## Written problem:
Set down word for word each line from the start of the listing through the line that contains "bevel=.025, seg=4, smooth=True)", both included.

□ □ □ □ □ □ □

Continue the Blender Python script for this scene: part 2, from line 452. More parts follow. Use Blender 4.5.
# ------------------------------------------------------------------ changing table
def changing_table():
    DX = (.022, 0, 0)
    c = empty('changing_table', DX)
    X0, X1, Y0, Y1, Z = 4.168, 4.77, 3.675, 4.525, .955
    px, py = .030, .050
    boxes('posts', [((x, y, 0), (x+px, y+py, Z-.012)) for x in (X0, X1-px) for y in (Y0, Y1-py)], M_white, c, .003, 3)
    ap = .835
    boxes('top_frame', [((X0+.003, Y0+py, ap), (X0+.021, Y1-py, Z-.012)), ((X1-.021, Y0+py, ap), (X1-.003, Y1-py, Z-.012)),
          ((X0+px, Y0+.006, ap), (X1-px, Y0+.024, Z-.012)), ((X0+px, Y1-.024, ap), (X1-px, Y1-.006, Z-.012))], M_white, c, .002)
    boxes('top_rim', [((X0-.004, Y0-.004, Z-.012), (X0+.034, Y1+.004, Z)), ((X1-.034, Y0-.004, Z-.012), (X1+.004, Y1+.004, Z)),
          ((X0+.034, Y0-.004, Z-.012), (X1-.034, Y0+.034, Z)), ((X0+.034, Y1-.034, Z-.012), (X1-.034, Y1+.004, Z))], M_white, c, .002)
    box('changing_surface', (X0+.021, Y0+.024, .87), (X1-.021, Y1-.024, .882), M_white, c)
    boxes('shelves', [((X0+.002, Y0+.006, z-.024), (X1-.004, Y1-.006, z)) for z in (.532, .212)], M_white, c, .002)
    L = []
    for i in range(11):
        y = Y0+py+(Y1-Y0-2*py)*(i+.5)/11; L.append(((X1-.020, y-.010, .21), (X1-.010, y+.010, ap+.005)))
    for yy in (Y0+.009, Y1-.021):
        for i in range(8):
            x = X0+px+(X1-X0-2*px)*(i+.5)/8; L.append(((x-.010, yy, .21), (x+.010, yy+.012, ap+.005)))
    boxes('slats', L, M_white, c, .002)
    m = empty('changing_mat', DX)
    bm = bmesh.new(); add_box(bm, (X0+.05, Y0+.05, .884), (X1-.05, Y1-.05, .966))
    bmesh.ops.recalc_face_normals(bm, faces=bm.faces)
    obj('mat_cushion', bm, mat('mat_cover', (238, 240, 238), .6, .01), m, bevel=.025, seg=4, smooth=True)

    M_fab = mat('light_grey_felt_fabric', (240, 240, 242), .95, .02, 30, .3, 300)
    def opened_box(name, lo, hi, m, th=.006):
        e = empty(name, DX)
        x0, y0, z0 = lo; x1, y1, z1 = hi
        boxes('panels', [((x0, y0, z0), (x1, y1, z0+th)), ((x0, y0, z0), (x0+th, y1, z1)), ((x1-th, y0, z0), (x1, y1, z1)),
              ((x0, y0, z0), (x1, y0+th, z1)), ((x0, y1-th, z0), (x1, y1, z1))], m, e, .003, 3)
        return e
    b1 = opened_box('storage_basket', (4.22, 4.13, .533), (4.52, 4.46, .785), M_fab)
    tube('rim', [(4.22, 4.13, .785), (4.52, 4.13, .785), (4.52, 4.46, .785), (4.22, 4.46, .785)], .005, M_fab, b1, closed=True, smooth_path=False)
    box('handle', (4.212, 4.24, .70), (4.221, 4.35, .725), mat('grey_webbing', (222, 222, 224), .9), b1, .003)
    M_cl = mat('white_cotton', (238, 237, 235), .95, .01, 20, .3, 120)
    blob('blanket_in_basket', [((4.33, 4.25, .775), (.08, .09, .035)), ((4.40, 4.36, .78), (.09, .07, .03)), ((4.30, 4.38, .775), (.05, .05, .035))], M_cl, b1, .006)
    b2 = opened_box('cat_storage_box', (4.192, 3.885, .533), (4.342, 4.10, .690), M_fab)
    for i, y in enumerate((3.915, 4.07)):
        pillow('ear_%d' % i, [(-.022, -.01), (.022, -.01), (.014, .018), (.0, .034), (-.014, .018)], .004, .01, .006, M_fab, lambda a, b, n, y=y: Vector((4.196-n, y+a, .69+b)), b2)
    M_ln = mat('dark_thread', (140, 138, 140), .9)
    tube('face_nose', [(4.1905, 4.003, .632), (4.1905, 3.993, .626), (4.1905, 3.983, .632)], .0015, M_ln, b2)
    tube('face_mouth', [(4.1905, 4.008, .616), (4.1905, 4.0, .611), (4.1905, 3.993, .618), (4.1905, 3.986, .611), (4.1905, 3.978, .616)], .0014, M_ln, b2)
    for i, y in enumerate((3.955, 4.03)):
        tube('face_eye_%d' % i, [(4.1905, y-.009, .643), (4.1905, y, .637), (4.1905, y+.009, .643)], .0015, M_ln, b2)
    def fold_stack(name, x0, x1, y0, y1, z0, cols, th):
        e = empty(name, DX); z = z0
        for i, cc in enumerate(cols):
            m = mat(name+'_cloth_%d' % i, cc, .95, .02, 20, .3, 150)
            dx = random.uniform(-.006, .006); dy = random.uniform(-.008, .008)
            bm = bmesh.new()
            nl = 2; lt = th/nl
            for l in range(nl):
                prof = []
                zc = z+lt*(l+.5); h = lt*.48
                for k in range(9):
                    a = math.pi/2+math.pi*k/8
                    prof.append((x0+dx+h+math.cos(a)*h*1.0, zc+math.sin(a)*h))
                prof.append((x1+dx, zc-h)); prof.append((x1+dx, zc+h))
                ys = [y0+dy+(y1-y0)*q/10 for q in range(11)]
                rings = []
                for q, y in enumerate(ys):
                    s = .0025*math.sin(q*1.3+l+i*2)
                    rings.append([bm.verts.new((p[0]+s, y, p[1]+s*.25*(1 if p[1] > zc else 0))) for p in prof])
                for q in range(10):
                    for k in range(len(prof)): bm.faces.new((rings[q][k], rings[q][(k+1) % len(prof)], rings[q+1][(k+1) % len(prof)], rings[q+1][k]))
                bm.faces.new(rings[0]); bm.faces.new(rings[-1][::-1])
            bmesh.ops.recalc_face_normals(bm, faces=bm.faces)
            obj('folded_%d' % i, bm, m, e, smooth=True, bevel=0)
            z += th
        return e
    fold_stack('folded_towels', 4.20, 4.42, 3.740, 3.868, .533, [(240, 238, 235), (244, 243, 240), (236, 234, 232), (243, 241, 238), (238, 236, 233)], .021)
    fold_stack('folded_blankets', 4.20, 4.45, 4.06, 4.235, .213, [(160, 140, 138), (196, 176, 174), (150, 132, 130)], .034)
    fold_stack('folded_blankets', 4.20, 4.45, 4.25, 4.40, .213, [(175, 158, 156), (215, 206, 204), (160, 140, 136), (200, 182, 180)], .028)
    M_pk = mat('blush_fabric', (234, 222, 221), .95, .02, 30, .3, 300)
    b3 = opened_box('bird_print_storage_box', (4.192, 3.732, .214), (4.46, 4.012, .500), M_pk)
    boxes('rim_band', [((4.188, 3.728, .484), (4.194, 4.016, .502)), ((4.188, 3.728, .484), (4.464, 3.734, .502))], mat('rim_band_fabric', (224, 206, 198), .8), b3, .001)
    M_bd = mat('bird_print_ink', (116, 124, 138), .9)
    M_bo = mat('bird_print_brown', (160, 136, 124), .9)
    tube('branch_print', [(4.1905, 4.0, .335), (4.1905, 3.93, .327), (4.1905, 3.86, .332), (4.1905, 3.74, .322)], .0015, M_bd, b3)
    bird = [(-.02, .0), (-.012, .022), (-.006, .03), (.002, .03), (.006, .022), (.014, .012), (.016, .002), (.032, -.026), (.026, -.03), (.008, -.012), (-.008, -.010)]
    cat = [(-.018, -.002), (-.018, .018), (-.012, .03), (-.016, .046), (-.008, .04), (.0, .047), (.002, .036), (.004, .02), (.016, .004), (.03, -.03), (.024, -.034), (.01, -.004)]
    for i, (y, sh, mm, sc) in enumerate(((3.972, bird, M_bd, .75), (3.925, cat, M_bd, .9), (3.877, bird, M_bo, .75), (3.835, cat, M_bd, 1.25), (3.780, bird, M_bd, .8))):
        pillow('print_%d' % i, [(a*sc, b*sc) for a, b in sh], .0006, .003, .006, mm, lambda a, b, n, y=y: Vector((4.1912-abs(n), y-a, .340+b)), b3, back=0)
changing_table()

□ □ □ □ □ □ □

## Answer to the exercise:
Continue the Blender Python script for this scene: part 2, from line 452. More parts follow. Use Blender 4.5.
# ------------------------------------------------------------------ changing table
def changing_table():
    DX = (.022, 0, 0)
    c = empty('changing_table', DX)
    X0, X1, Y0, Y1, Z = 4.168, 4.77, 3.675, 4.525, .955
    px, py = .030, .050
    boxes('posts', [((x, y, 0), (x+px, y+py, Z-.012)) for x in (X0, X1-px) for y in (Y0, Y1-py)], M_white, c, .003, 3)
    ap = .835
    boxes('top_frame', [((X0+.003, Y0+py, ap), (X0+.021, Y1-py, Z-.012)), ((X1-.021, Y0+py, ap), (X1-.003, Y1-py, Z-.012)),
          ((X0+px, Y0+.006, ap), (X1-px, Y0+.024, Z-.012)), ((X0+px, Y1-.024, ap), (X1-px, Y1-.006, Z-.012))], M_white, c, .002)
    boxes('top_rim', [((X0-.004, Y0-.004, Z-.012), (X0+.034, Y1+.004, Z)), ((X1-.034, Y0-.004, Z-.012), (X1+.004, Y1+.004, Z)),
          ((X0+.034, Y0-.004, Z-.012), (X1-.034, Y0+.034, Z)), ((X0+.034, Y1-.034, Z-.012), (X1-.034, Y1+.004, Z))], M_white, c, .002)
    box('changing_surface', (X0+.021, Y0+.024, .87), (X1-.021, Y1-.024, .882), M_white, c)
    boxes('shelves', [((X0+.002, Y0+.006, z-.024), (X1-.004, Y1-.006, z)) for z in (.532, .212)], M_white, c, .002)
    L = []
    for i in range(11):
        y = Y0+py+(Y1-Y0-2*py)*(i+.5)/11; L.append(((X1-.020, y-.010, .21), (X1-.010, y+.010, ap+.005)))
    for yy in (Y0+.009, Y1-.021):
        for i in range(8):
            x = X0+px+(X1-X0-2*px)*(i+.5)/8; L.append(((x-.010, yy, .21), (x+.010, yy+.012, ap+.005)))
    boxes('slats', L, M_white, c, .002)
    m = empty('changing_mat', DX)
    bm = bmesh.new(); add_box(bm, (X0+.05, Y0+.05, .884), (X1-.05, Y1-.05, .966))
    bmesh.ops.recalc_face_normals(bm, faces=bm.faces)
    obj('mat_cushion', bm, mat('mat_cover', (238, 240, 238), .6, .01), m, bevel=.025, seg=4, smooth=True)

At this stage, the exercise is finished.